それに、なぜその為に日本刀かいるのかが次の疑問として私の頭の中に浮かんだので、
「眠っているように死ぬのに、どうして日本刀がいるの?」と思ったことを正直に祖母に聞いてみますと、その使い方というか、それを本当にしたのですか?と私はまじまじと祖母の顔を見てしまいました。
「ねぇ、おばあちゃん、眠っているように死ぬのに、どうして日本刀がいるの?」と聞く私。
「日本刀の刃を立てて、自分の顔の両端に置いて寝るのよ」と祖母はさらりと言いました。
「えっ、日本刀に顔を挟まれて寝るっていうこと?」
「そうよ、もし寝返りを打って横を向けば自分の頬が切れるでしょう」
・・確かに、間違いなく切れます。怖いです。・・
「それでおばあちゃんは、本当に日本刀を顔の横に置いて寝たの?」
「寝たわよ、ただし、おばあちゃんの家は商家で、お武家さんの家ではなかったから日本刀がなくてね。

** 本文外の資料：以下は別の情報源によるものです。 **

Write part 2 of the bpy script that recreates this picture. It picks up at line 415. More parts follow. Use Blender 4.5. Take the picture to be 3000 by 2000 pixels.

お父さんが親戚の人と一緒に、そこいら中を探し回って長いカミソリを見つけてきてくれたの、それを顔の両端に置いて寝たのよ」と、さも当然というように祖母は言います。
でも日本刀の代わりになるような、そんな長いカミソリなんてあるのでしょうか?
私の知っているカミソリの長さは、せいぜい長くても5㎝くらいの認識しかありません。
ちょっとそれでは「眠っているように死ぬ」という言葉の意味を支えるには、なぜだか迫力不足のような気がしました。
だから・・、
「でも、おばあちゃん、カミソリって長くてもこれくらいの長さしかないよ」と私は、親指と人差し指を使い、それでも少し遠慮して、自分が思っていたよりは長めの8㎝ほどの長さを表していましたが、
それを見た祖母が、「そんな短いカミソリでは役に立たないでしょう」と言います。
・・確かに、なんの役にも立たないような気がする・・
でも私には、それ以上に長いカミソリがあるのか?という単純な疑問が頭の中に広がりましたが、「そんな長いカミソリなんてあるのか?」などと失礼な言葉で祖母に聞くことが出来ずにいました。
なぜならそんな言葉を使って聞くことは、祖母が嘘をついているのだと言っているのと同じことになるからです。
だから私が心の中で、「あるのだろうか?そんな長いカミソリが…」の不思議に思ったことが言葉にはでずとも、そのとき私の顔に現れていたのだと思います。
「それがね、探してみるとあるもね20㎝くらいの長さで、普通のカミソリよりも遥かに大きくて頑丈な刀みたいなカミソリを、おばちゃんのお父さんは見つけてきたのよ。それを二本、毎晩顔の横に立てて寝たのよ」と祖母は平然と言いました。
「眠れたの?」
「いいえ、三日間は怖くて一睡も出来なかったわね、後の一週間近くはうつらうつらと眠っているような、起きているような自分でもよく分からない夜を過ごして、十日目にやっと眠れたけれど、ほんの小さな物音にでもすぐに反応して目が覚めるようになったわ」と祖母は言いました。
・・それって、ある意味、夜中に敵が忍んできたとしても、自分の身に危険が迫っているということが、本能的に分かるという能力が、刃物を二本顔の横に置いて寝ることで自然に身についたということなのでしょうか・・
そして最後に祖母は、
「おばあちゃんはまだましよ、軍人さんとの結婚が決まったからだからね。
でもね、皇族や華族のおひいさん(お姫様)は、小さい頃からおばあちゃんとは違って本物の日本刀を二本、顔の両脇に立てて寝るのよ。
だから、おばあちゃんは大人になってからだからまだましよ」と言いました。
祖母かいうように13歳を大人というのかは疑問ですが、今では考えられない、その時代の常識というこぼれ話です。